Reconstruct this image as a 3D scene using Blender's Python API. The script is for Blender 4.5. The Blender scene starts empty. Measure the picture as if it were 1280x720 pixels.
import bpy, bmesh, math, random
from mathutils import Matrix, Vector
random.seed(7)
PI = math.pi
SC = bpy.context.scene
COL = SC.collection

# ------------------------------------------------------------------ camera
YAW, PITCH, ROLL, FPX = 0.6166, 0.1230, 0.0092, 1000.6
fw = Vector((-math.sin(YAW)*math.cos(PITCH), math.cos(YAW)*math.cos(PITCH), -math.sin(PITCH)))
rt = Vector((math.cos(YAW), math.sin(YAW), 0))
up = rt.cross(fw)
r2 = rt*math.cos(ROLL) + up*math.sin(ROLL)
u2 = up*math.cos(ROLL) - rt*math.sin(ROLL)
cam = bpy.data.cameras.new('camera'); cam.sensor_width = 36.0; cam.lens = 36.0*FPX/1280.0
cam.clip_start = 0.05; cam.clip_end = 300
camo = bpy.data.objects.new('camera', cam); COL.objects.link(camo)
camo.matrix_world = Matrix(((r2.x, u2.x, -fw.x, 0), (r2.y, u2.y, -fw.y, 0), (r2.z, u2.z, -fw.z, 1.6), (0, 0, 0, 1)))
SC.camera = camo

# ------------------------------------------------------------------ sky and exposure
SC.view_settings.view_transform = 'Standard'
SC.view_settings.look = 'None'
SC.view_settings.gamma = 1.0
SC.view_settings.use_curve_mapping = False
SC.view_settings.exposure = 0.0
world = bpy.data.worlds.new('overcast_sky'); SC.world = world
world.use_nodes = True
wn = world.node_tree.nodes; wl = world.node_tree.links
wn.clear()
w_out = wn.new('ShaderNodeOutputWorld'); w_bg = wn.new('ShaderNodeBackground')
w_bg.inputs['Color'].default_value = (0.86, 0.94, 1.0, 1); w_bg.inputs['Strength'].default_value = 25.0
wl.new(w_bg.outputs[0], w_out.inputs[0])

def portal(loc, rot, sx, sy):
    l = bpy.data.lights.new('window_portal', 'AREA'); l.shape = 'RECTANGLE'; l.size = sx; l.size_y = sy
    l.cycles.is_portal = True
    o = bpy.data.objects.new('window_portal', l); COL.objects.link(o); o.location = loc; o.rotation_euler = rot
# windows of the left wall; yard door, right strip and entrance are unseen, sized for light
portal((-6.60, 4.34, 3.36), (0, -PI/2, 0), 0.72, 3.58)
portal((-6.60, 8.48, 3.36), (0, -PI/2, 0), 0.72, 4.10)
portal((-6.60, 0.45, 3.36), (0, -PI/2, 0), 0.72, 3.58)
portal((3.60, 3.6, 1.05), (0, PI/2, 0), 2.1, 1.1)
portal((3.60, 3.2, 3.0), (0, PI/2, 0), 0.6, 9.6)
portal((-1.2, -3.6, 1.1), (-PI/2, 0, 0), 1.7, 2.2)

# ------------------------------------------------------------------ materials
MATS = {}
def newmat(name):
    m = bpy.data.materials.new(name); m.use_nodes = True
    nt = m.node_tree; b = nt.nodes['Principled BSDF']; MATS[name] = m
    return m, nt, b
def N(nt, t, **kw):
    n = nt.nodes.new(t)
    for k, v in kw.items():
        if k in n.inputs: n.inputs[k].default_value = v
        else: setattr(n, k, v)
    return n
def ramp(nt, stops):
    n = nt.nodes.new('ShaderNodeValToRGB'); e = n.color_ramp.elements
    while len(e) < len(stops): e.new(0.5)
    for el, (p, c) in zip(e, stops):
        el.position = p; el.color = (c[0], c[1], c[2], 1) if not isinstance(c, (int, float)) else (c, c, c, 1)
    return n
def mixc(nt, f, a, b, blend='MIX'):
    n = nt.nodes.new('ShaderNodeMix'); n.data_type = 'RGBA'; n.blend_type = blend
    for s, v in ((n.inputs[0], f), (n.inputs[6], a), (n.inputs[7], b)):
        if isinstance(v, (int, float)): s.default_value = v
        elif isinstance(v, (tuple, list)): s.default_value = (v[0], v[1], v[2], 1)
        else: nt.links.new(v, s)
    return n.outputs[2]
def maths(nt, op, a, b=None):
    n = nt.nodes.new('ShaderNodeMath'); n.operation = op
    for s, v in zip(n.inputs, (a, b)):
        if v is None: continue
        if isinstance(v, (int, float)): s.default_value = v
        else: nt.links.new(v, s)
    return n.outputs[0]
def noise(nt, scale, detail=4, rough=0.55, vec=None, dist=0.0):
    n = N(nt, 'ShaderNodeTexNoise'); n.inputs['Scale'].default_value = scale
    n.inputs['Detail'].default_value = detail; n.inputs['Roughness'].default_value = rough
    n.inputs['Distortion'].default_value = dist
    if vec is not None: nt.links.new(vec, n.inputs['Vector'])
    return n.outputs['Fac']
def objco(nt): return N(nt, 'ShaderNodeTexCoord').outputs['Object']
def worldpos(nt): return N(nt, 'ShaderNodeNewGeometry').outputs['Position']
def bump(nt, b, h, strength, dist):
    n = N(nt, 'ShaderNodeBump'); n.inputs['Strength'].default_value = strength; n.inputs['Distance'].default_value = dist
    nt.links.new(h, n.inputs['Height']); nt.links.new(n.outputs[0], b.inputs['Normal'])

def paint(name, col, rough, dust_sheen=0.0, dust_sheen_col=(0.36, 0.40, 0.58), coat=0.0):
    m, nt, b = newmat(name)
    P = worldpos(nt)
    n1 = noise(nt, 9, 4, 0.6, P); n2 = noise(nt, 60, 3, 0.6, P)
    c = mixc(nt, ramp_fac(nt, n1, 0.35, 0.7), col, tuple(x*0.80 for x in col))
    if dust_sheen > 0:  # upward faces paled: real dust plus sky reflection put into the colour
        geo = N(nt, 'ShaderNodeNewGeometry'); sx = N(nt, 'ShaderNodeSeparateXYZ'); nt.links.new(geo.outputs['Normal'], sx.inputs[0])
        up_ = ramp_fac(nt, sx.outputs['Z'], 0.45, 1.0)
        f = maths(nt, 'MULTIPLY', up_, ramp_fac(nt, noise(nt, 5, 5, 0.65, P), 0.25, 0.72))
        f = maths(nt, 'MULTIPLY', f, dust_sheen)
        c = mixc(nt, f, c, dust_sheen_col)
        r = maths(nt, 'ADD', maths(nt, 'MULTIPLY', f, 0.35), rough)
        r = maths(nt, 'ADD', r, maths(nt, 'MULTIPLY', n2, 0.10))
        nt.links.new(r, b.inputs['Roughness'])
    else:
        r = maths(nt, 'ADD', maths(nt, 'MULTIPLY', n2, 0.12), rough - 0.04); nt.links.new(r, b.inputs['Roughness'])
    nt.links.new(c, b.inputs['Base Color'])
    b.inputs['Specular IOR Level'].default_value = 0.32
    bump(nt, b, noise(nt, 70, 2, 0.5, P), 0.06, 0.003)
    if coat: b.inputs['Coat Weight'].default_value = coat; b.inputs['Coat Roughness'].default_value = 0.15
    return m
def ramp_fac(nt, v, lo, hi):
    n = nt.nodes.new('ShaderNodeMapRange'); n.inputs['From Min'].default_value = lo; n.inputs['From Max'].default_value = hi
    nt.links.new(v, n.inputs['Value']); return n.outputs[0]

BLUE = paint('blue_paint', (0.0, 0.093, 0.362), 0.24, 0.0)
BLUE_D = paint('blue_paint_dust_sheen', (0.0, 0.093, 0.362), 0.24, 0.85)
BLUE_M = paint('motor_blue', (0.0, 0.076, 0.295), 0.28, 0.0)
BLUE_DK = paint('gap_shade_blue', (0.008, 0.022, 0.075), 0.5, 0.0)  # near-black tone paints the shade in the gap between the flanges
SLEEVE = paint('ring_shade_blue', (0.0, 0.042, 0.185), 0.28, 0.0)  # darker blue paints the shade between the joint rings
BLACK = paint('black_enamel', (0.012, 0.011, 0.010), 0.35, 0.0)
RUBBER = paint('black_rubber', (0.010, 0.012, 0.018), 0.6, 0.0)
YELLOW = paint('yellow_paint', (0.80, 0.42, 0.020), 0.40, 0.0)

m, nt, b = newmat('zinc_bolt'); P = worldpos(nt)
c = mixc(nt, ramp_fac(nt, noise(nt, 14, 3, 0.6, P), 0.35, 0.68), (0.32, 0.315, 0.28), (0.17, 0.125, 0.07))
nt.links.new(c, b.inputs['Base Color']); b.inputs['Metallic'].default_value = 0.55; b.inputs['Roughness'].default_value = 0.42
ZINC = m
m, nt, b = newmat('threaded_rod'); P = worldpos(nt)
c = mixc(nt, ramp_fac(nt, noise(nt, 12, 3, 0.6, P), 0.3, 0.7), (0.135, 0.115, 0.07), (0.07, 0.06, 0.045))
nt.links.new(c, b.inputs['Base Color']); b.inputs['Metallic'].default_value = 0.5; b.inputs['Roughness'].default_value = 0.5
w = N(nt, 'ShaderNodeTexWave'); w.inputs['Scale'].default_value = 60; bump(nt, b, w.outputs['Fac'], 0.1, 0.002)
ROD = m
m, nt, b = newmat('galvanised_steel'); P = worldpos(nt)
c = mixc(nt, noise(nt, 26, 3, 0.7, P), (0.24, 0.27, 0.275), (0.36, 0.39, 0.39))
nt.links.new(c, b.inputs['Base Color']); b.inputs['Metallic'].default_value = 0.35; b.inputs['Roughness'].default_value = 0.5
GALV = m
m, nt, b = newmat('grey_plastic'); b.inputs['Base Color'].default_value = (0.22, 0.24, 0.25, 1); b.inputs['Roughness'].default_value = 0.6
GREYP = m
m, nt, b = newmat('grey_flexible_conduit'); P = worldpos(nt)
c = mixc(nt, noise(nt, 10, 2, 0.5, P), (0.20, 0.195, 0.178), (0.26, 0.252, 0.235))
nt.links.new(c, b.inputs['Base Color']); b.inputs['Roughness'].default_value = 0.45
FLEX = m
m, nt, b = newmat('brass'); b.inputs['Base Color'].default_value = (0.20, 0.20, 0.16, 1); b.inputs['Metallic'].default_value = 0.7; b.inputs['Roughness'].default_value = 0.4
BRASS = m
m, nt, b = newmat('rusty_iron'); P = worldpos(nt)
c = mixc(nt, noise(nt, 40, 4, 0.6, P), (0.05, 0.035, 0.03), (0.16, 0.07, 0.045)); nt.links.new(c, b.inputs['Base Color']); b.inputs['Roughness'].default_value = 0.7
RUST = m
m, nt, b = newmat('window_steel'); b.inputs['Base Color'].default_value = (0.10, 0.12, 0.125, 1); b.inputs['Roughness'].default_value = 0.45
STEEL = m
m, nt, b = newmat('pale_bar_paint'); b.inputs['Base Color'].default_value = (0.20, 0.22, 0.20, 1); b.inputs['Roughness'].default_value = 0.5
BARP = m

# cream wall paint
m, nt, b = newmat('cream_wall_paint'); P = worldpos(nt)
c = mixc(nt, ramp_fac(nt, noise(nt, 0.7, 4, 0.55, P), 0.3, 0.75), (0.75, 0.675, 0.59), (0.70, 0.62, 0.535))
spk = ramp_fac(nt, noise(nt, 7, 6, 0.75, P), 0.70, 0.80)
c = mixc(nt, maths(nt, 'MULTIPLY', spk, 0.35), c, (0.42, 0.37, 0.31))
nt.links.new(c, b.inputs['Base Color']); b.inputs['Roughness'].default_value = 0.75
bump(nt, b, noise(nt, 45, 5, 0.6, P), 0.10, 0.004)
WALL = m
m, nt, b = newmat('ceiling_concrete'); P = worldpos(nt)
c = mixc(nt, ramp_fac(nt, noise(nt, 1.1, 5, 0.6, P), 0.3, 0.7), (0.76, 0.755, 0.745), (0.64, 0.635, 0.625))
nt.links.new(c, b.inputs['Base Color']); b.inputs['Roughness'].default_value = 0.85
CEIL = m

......

Return only the lines spanning from the first line of the material through the line with "SC.camera = camo", copied exactly, both ends kept.

Reconstruct this image as a 3D scene using Blender's Python API. The script is for Blender 4.5. The Blender scene starts empty. Measure the picture as if it were 1280x720 pixels.
import bpy, bmesh, math, random
from mathutils import Matrix, Vector
random.seed(7)
PI = math.pi
SC = bpy.context.scene
COL = SC.collection

# ------------------------------------------------------------------ camera
YAW, PITCH, ROLL, FPX = 0.6166, 0.1230, 0.0092, 1000.6
fw = Vector((-math.sin(YAW)*math.cos(PITCH), math.cos(YAW)*math.cos(PITCH), -math.sin(PITCH)))
rt = Vector((math.cos(YAW), math.sin(YAW), 0))
up = rt.cross(fw)
r2 = rt*math.cos(ROLL) + up*math.sin(ROLL)
u2 = up*math.cos(ROLL) - rt*math.sin(ROLL)
cam = bpy.data.cameras.new('camera'); cam.sensor_width = 36.0; cam.lens = 36.0*FPX/1280.0
cam.clip_start = 0.05; cam.clip_end = 300
camo = bpy.data.objects.new('camera', cam); COL.objects.link(camo)
camo.matrix_world = Matrix(((r2.x, u2.x, -fw.x, 0), (r2.y, u2.y, -fw.y, 0), (r2.z, u2.z, -fw.z, 1.6), (0, 0, 0, 1)))
SC.camera = camo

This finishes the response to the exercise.